Chi è il titolare della vita umana?
Dio?
La natura?
Noi stessi?
Chi può decidere che, per un malato in gravissime condizioni, deve finire la vita terrena?
Ed è vita quella di chi cerca la morte, visto che è allettato in condizioni di incoscienza e di assoluta dipendenza dalle macchine e dagli altri uomini?
Sono, questi, interrogativi a cui non si potrà mai dare una risposta compiuta, visto che ciascuno di noi può avere la sua visione del mondo, in un senso o nell’altro.
Ma, al di là delle convinzioni individuali, è ovvio che la legislazione deve porsi il compito di fissare delle norme in un campo siffatto, perché non può essere l’operato della magistratura - per quanto molto autorevole ed in modo legittimo - ad essere all’avanguardia rispetto ad un silenzio della norma che inquieta non poco.

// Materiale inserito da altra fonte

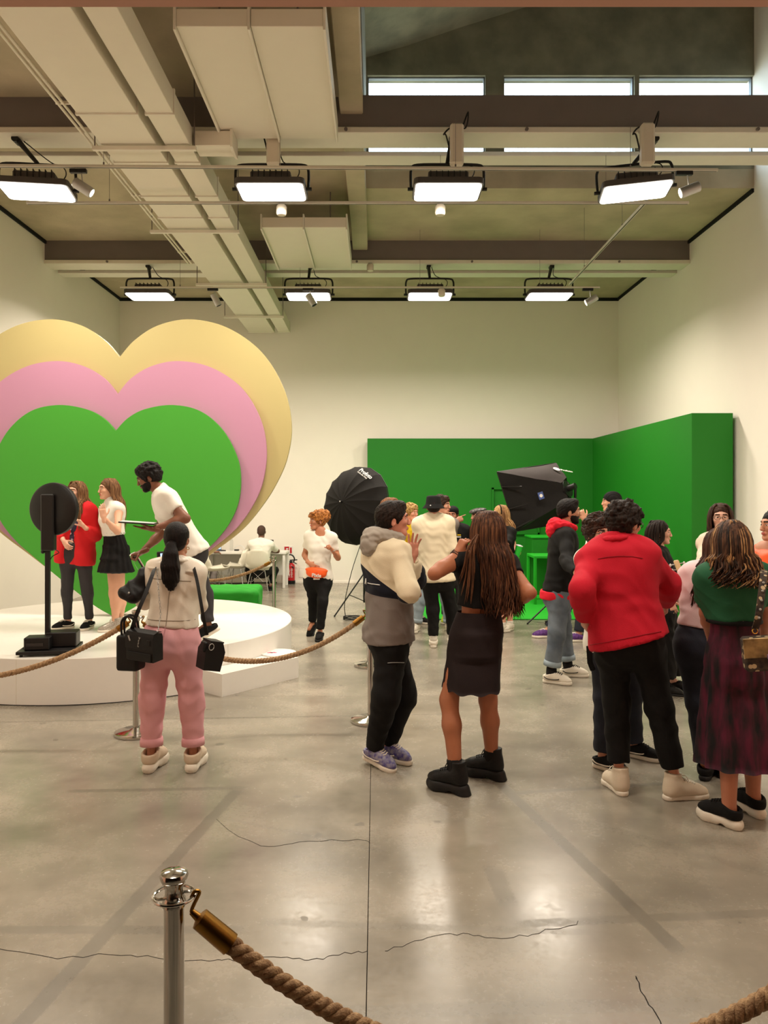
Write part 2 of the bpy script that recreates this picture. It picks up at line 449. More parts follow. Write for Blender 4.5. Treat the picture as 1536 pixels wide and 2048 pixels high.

Per questo motivo, sarebbe giusto che la politica, nel nostro Paese, aprisse un dibattito autentico intorno ai temi della vita e della morte, per giungere poi ad una formulazione giuridica che, per quanto possibile, sia la sintesi di un simile confronto democratico.
Peraltro, se si invoca sempre il ruolo dell’Unione Europea, è auspicabile che, anche in una materia simile, la legislazione continentale sia prevalente e che, dunque, in linea di massima tutti gli Stati possano avere un unico punto di riferimento, per evitare che lo stesso atto sia legittimo in uno Stato e proibito in un altro, obbligando i malati a fare lunghi viaggi prima di incontrare volontariamente la morte.
Forse, non basterà qualche anno per indurre il Parlamento italiano a legiferare, ma la sentenza della Corte Costituzionale apre un vulnus che nessun partito o movimento di opinione può trascurare.